Zwar entsteht und entstand menschliches Bewusstsein – individuell wie sozial – aus der gemeinsamen Schnittmenge von Natur (im Sinne der evolutiven Entwicklung des Lebens auf der Erde) und der sozialen Strukturen des Zusammenlebens der Menschen (Bildung von Normen und wiederholbare, erfolgreiche Lösung von Problemen), aber daraus bildete und bildet sich eine eigenständige, spezifisch begreifbare und beschreibbare Struktur des Erkenntnisfortschritts (mit allen Rückschlägen): die Geschichte der Menschheit.
Diese Geschichte der Menschheit – wie auch die biografische Entwicklung des homo sapiens zur Mündigkeit, zur Menschenwürde und zur Empathie – lassen sich in Weltbildern zusammenfassen und in einem weltweiten Projekt der Aufklärung begreifen und beschreiben.
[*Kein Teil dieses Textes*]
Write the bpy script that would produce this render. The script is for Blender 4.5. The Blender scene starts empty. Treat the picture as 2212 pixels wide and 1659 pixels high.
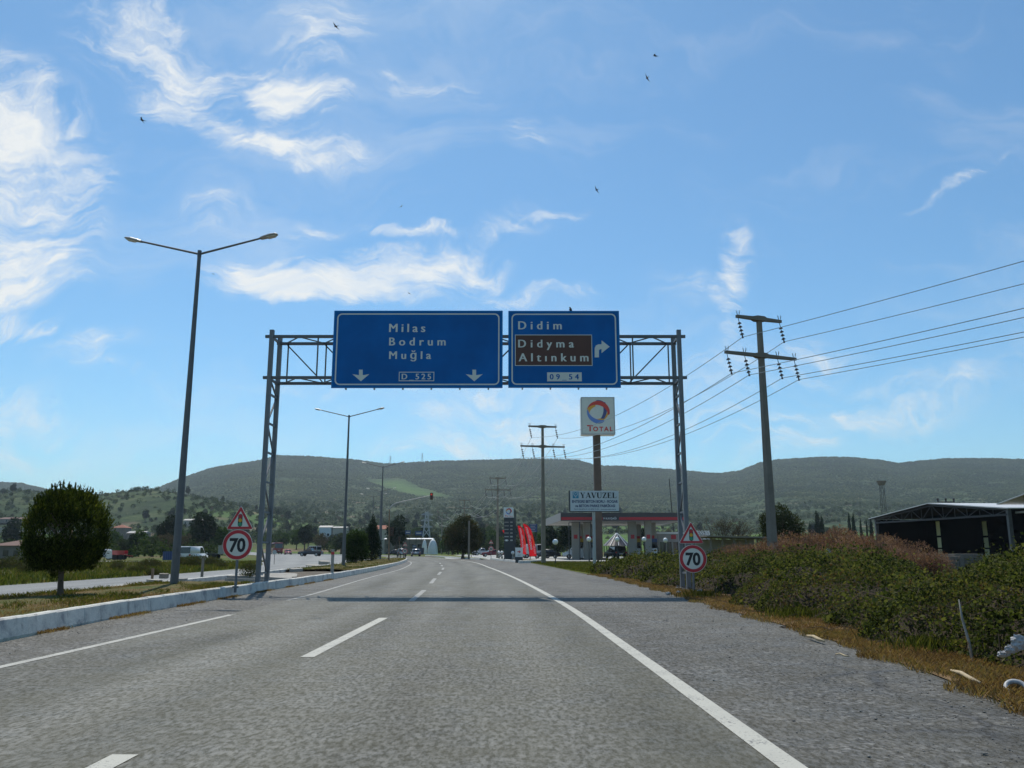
import bpy, bmesh, math, random
import numpy as np
from mathutils import Vector, Matrix, Euler

S = bpy.context.scene
C = S.collection
R = math.radians
random.seed(7)
RNG = np.random.default_rng(11)

# ------------------------------------------------------------------ camera
F_PX, CX, CY = 1800.0, 1106.0, 829.5          # of a 2212 px wide frame
PITCH = R(11.26)
EYE = 1.3
cam_d = bpy.data.cameras.new('camera')
cam = bpy.data.objects.new('camera', cam_d)
C.objects.link(cam)
cam.location = (0, 0, EYE)
cam.rotation_euler = (R(90) + PITCH, 0, 0)
cam_d.sensor_width = 36
cam_d.lens = 36 * F_PX / 2212
cam_d.clip_start = 0.05
cam_d.clip_end = 20000
S.camera = cam

# ------------------------------------------------------------------ light, sky, exposure
SUN_EL, SUN_AZ = R(58), R(-14)                 # azimuth from +Y towards +X
W = bpy.data.worlds.new('World')
S.world = W
W.use_nodes = True
sun_d = bpy.data.lights.new('sun', 'SUN')
sun_d.energy = 4.0
sun_d.angle = R(0.53)
sun_d.color = (1.0, 0.94, 0.84)
sun = bpy.data.objects.new('sun', sun_d)
C.objects.link(sun)
_to = Vector((math.sin(SUN_AZ) * math.cos(SUN_EL), math.cos(SUN_AZ) * math.cos(SUN_EL), math.sin(SUN_EL)))
sun.rotation_euler = _to.to_track_quat('Z', 'Y').to_euler()
sun.location = (-20, 60, 90)
S.view_settings.view_transform = 'Standard'
S.view_settings.look = 'None'
S.view_settings.exposure = 0.0
S.view_settings.gamma = 1.0
S.cycles.max_bounces = 6
S.cycles.diffuse_bounces = 3
S.cycles.glossy_bounces = 2
S.cycles.transmission_bounces = 4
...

Unter der Bedingung des anthropologischen Weltbildes (an Ende des Anthropozän) versuche ich diese Zusammenfassung:
(1) in einer Metatheorie des Aufgeklärten Realismus, die den Atheismus – als Methode, nicht als Weltanschauung – einschließt:
(2) in einer Anthropologie der Aufklärung (aus der Peripherie heraus), die einen dreifachen (kategorischen) Imperativ erdweit einfordert und als Lernprozess organisiert: Mündigkeit, Würde, Empathie.
p.s.
Die „Heimat“ des homo sapiens (als homo praestans) ist einerseits die „Entsterblichung“ seiner Natur (oder die „Entmachtung“ seiner Sterblichkeit), andererseits die „Vermenschlichung“ des Unsterblichen (Gottes).
Der „Holzweg“ ist nicht die Lösung des Problems (der Erlösung), sondern ein Irrweg, der (bestenfalls) als Umweg erkannt werden kann.
Erlösung als Erfahrung – in Form der messianischen Utopie – beginnt mit dem Schweigen, aber endet nicht in der „Heimatlosigkeit“, sondern hat Grund und Ziel: Menschliche Schöpferkraft und Sterblichkeit des Menschen (als eines natürlichen Lebewesens) lösen sich.
Grund ist die menschliche Schöpferkraft. Ziel ist die Entmachtung des Todes.